It’s only February and already, we’ve had one of the biggest announcements in the crypto industry. JP Morgan announced yesterday that it had successfully trialed the JPM Coin. It will use it for its $6 trillion wholesale payments business as well as securities transactions. In doing so, it became the first bank in the U.S to have its own cryptocurrency.
Unsurprisingly, the industry is already racking its brains pondering the implications of the newest crypto. There are those who believe that despite being centralized, the JPM Coin will inspire mainstream adoption of cryptos. It’s only a matter of time before the other banks turn to digital currencies.
There’s an even bigger group that believes that JP Morgan has missed the whole point of cryptocurrencies. The JPM Coin will be a centralized currency. Thus, the bank will have a stranglehold on its supply, who uses it and how it’s used.
One of the people who believe that the industry should not be celebrating the JPM Coin is Brad Garlinghouse. The eccentric Ripple CEO believes that the bank is taking us back to the old days as we try to move ahead. He tweeted:
However, according to one crypto research expert, Garlinghouse has every reason to be critical of the JPM Coin. With the JPM Coin targeting Ripple’s – and by extension XRP’s – core market, it’s no surprise that Garlinghouse is so critical. This is according to Tom Shaughnessy, the CEO at New York-based crypto research firm, Delphi Digital.
Ripple may have enrolled 100 banks on its platforms, but in JP Morgan, it has a formidable competitor. The bank moves $6 trillion every day on its wholesale payments platforms. Even a fraction of these would be miles ahead of the amount transacted on Ripple’s network.
Speaking to Bloomberg, Shaughnessy stated:
This is a huge slap in the face for Ripple. Ripple’s target market is cross-border payments and remittances and now JPMorgan’s effort is a direct threat.

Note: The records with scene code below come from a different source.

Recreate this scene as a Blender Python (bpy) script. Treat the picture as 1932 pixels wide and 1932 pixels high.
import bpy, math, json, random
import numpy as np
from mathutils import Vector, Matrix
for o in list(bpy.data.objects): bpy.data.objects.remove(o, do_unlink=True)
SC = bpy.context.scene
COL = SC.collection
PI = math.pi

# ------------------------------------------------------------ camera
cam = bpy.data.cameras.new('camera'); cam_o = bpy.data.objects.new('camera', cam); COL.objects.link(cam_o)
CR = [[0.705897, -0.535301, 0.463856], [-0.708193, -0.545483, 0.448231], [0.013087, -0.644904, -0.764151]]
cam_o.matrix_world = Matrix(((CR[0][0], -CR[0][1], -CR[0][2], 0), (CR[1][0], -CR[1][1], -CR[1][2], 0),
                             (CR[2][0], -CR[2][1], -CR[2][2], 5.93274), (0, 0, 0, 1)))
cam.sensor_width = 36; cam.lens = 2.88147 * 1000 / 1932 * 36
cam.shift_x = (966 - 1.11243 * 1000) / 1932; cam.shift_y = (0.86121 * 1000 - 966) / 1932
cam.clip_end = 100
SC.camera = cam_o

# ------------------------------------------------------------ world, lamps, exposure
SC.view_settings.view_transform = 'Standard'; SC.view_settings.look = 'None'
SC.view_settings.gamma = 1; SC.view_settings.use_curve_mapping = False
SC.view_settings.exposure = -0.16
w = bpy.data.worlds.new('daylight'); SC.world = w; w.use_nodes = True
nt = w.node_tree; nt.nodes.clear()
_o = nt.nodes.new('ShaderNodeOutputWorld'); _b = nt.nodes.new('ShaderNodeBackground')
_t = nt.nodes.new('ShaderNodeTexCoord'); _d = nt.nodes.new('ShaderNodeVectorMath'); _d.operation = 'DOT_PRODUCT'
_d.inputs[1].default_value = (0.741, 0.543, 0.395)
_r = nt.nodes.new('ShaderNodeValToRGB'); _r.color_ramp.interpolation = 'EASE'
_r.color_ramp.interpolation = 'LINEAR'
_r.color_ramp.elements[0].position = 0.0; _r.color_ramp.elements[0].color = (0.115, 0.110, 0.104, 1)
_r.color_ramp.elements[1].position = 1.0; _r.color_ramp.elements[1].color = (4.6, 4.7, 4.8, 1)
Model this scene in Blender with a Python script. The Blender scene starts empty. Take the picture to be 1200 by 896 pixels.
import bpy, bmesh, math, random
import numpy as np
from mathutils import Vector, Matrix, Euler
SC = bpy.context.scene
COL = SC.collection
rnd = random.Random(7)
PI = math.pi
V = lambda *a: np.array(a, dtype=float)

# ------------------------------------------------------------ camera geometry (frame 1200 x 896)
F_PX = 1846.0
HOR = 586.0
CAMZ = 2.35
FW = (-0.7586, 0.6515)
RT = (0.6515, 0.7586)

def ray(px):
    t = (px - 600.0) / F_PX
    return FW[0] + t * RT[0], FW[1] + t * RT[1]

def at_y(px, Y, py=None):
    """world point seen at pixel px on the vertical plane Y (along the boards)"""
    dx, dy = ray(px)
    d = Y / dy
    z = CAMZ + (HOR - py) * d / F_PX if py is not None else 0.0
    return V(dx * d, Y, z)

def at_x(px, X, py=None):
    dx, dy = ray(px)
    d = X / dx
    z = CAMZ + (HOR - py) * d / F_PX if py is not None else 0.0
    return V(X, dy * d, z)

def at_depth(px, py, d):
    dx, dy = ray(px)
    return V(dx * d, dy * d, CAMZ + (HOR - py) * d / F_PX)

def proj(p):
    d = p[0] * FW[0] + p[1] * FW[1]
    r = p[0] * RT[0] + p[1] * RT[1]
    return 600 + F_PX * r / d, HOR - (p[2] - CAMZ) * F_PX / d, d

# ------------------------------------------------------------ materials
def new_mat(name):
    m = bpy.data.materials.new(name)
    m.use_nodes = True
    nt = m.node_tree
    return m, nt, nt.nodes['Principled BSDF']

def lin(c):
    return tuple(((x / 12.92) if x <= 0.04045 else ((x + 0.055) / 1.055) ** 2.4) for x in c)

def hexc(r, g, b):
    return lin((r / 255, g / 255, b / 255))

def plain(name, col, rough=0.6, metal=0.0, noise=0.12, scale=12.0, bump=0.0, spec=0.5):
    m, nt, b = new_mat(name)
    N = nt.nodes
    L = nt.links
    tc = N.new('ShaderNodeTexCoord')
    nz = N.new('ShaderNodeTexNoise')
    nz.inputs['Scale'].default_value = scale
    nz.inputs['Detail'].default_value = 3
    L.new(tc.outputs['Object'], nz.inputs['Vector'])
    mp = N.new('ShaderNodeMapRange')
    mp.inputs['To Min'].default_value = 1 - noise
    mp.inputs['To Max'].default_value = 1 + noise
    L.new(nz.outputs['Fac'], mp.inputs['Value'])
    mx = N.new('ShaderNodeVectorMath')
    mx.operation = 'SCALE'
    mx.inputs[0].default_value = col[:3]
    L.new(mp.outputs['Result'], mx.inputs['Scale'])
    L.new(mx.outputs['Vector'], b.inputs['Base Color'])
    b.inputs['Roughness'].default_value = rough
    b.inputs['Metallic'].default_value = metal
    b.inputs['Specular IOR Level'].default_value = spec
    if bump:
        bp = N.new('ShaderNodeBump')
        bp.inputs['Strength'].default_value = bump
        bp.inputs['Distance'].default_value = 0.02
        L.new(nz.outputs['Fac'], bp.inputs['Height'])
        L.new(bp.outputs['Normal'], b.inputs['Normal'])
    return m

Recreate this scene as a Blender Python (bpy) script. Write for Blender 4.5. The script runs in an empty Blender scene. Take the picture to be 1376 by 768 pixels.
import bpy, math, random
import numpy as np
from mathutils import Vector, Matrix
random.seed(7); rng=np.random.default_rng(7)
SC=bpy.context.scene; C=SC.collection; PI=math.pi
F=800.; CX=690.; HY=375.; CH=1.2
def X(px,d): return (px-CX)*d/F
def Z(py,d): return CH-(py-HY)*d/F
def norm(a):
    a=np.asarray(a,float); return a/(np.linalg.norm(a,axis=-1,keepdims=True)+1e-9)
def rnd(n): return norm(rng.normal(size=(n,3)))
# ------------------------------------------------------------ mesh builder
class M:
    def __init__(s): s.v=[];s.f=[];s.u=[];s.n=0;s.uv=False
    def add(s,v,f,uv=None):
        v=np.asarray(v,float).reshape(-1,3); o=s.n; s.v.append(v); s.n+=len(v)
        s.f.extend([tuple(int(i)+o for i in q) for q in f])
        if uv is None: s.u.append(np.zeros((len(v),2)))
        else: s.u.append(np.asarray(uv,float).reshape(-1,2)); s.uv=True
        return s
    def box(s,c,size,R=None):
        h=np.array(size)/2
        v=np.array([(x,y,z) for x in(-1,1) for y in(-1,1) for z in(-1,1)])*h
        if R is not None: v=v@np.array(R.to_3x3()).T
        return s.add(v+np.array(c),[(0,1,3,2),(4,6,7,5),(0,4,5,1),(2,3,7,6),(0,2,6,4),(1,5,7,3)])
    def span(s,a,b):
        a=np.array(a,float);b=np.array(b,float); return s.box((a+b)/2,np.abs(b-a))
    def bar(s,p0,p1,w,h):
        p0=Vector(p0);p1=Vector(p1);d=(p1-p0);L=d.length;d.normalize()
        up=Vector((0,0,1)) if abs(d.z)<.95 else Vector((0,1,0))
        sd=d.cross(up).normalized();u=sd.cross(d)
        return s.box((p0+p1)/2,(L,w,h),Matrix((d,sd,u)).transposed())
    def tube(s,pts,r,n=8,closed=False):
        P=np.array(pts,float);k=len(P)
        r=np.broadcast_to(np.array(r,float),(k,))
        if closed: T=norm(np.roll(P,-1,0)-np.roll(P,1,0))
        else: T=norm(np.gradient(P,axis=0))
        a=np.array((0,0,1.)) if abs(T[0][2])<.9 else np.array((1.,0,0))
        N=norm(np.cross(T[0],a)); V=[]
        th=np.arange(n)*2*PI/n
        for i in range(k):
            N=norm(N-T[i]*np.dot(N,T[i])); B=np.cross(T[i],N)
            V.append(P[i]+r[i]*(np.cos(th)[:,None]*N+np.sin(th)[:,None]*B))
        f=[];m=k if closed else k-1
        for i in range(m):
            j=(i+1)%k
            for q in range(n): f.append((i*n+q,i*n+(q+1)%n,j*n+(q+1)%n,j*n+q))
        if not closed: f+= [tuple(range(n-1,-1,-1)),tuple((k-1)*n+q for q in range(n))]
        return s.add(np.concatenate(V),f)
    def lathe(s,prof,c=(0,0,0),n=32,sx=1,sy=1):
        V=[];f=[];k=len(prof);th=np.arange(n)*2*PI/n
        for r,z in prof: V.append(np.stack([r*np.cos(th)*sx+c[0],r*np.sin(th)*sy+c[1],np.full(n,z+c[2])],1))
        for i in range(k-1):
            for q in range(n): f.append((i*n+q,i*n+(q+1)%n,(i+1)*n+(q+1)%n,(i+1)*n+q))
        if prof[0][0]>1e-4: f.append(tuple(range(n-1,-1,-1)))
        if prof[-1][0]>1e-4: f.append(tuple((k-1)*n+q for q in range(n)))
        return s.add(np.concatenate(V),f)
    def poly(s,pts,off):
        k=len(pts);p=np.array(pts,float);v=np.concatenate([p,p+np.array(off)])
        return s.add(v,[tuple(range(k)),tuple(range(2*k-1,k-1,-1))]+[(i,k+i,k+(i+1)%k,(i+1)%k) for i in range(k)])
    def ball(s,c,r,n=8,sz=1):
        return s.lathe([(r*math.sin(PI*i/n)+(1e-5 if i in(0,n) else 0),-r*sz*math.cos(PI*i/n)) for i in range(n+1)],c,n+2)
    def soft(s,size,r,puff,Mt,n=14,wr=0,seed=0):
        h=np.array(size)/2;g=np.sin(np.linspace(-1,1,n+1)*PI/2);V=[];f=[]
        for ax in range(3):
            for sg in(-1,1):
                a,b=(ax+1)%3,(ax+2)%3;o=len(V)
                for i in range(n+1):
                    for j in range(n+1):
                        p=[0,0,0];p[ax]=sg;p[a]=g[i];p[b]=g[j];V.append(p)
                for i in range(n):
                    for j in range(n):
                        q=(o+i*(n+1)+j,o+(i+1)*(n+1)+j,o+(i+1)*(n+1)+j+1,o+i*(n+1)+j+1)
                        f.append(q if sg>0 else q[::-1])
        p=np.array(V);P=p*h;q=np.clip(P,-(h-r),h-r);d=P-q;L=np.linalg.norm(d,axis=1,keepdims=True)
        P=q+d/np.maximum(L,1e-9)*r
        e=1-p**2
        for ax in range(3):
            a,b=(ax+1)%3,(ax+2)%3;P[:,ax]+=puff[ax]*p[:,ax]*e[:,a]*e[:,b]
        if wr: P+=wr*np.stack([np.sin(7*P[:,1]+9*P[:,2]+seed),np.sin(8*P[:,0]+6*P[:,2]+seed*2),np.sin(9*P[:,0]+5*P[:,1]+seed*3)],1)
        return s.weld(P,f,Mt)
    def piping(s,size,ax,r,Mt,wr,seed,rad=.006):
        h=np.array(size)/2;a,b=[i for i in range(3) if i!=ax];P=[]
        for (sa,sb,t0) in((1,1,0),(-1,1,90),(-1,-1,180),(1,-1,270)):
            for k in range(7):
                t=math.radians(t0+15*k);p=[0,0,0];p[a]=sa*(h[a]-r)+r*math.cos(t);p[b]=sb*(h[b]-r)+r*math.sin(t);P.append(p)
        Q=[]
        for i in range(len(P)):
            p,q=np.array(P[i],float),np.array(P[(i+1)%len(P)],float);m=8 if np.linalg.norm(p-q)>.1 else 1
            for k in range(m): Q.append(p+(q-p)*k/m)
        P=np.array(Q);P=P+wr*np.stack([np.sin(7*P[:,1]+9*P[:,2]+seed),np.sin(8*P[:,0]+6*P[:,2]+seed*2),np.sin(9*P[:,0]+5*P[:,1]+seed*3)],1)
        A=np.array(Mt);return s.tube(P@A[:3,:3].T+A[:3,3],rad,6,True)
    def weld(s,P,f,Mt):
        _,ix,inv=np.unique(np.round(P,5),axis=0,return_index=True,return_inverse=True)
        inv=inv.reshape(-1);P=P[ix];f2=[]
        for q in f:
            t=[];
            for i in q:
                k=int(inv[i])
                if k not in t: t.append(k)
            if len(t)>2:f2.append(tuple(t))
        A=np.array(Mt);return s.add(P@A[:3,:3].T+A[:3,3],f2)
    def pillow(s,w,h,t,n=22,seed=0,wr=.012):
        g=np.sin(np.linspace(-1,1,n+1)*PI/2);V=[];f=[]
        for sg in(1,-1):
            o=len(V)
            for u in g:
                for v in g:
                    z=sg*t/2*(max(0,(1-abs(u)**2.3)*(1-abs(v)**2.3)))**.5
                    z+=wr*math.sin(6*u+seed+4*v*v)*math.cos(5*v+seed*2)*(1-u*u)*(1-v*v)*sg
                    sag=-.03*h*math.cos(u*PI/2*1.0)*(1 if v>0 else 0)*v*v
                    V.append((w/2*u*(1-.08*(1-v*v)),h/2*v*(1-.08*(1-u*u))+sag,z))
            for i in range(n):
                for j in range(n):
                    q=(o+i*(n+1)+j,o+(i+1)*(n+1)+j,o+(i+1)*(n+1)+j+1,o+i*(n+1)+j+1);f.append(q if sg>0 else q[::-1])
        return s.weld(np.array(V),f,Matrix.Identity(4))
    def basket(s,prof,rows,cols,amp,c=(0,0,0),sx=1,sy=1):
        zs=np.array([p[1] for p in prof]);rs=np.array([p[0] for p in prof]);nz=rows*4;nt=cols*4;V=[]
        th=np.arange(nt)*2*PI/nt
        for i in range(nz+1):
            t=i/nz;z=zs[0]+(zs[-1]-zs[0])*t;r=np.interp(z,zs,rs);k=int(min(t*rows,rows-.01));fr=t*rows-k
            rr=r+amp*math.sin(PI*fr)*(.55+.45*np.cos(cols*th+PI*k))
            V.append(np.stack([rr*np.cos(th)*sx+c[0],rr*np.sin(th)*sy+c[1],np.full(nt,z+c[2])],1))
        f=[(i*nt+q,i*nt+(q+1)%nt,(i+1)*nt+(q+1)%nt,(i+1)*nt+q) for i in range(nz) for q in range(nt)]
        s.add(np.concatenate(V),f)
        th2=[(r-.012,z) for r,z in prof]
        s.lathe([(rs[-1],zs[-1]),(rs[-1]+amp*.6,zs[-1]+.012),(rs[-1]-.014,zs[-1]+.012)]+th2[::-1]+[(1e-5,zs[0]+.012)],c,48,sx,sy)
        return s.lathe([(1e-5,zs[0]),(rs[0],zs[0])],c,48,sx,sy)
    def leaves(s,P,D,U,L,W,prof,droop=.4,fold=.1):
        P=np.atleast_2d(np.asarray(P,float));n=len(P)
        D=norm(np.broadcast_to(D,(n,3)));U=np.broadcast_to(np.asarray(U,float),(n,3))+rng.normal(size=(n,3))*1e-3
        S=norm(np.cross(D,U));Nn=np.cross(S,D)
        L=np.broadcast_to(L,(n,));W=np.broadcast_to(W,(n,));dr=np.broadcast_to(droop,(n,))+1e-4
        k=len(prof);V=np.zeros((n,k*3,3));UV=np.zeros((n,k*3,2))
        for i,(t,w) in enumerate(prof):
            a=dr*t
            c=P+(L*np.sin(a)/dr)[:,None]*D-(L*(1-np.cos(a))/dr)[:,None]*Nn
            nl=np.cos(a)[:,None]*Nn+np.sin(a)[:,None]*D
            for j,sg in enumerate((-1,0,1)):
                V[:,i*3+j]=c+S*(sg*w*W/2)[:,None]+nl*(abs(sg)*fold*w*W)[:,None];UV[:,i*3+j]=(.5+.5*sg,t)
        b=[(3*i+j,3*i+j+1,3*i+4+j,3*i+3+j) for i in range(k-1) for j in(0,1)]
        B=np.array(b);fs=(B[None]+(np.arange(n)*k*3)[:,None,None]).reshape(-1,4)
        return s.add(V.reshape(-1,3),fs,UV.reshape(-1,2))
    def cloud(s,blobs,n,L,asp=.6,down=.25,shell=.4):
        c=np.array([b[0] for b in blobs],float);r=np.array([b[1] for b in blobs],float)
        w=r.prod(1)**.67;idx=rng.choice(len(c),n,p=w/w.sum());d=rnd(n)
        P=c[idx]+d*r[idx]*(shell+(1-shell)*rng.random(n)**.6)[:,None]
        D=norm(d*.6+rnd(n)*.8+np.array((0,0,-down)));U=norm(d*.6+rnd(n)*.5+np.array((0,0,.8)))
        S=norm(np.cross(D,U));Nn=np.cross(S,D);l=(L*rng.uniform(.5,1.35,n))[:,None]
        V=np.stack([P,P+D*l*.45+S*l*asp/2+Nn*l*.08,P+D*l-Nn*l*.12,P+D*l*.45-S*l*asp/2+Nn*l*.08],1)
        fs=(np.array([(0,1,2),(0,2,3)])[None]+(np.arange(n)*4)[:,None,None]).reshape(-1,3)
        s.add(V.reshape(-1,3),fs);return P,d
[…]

Shaughnessy isn’t the only one who believes that the JPM Coin is a direct threat to Ripple and XRP. Travis Kling, the founder of Ikigai Asset Management also believes that Ripple Labs should be very worried. The seasoned crypto investor explained:
JPM’s project is much more evolutionary than revolutionary — it is utilizing a private, permissioned blockchain technology called Quorum, which is much closer to a Google Sheet than a Bitcoin. The project is clearly competing directly with Ripple Labs and their centralized cryptocurrency XRP.
Garlinghouse pointed to an article he wrote on his LinkedIn page in 2016. In the article, he explained that a centralized bank coin would go against Satoshi Nakamoto’s vision. Banks are competitive and as such, they’d never settle on one digital currency to use, he reasoned. We’d, therefore, end up with hundreds of bank coins which would add more chaos to the industry.
He stated:
The result would be an even more fragmented currency landscape than what we have today. If banks of different digital asset groups want to settle trades with one another, they’ll have to make markets between their unique digital assets or trade between their digital assets and a common fiat currency. What a mess!
And while Garlinghouse is quick to criticize the centralization of crypto, XRP has been constantly criticized for the same exact thing. Ripple Labs, which Garlinghouse leads, has been accused of having a whole lot of influence on XRP.
Away from the JPM Coin vs. Ripple narrative, there are many who view JP Morgan’s move as very positive. While it’s not everything the crypto world would have wanted, at least a banking giant has recognized that the future belongs to digital currencies. It could also be the first step in the infiltration of the tightly knit finance industry by cryptocurrencies.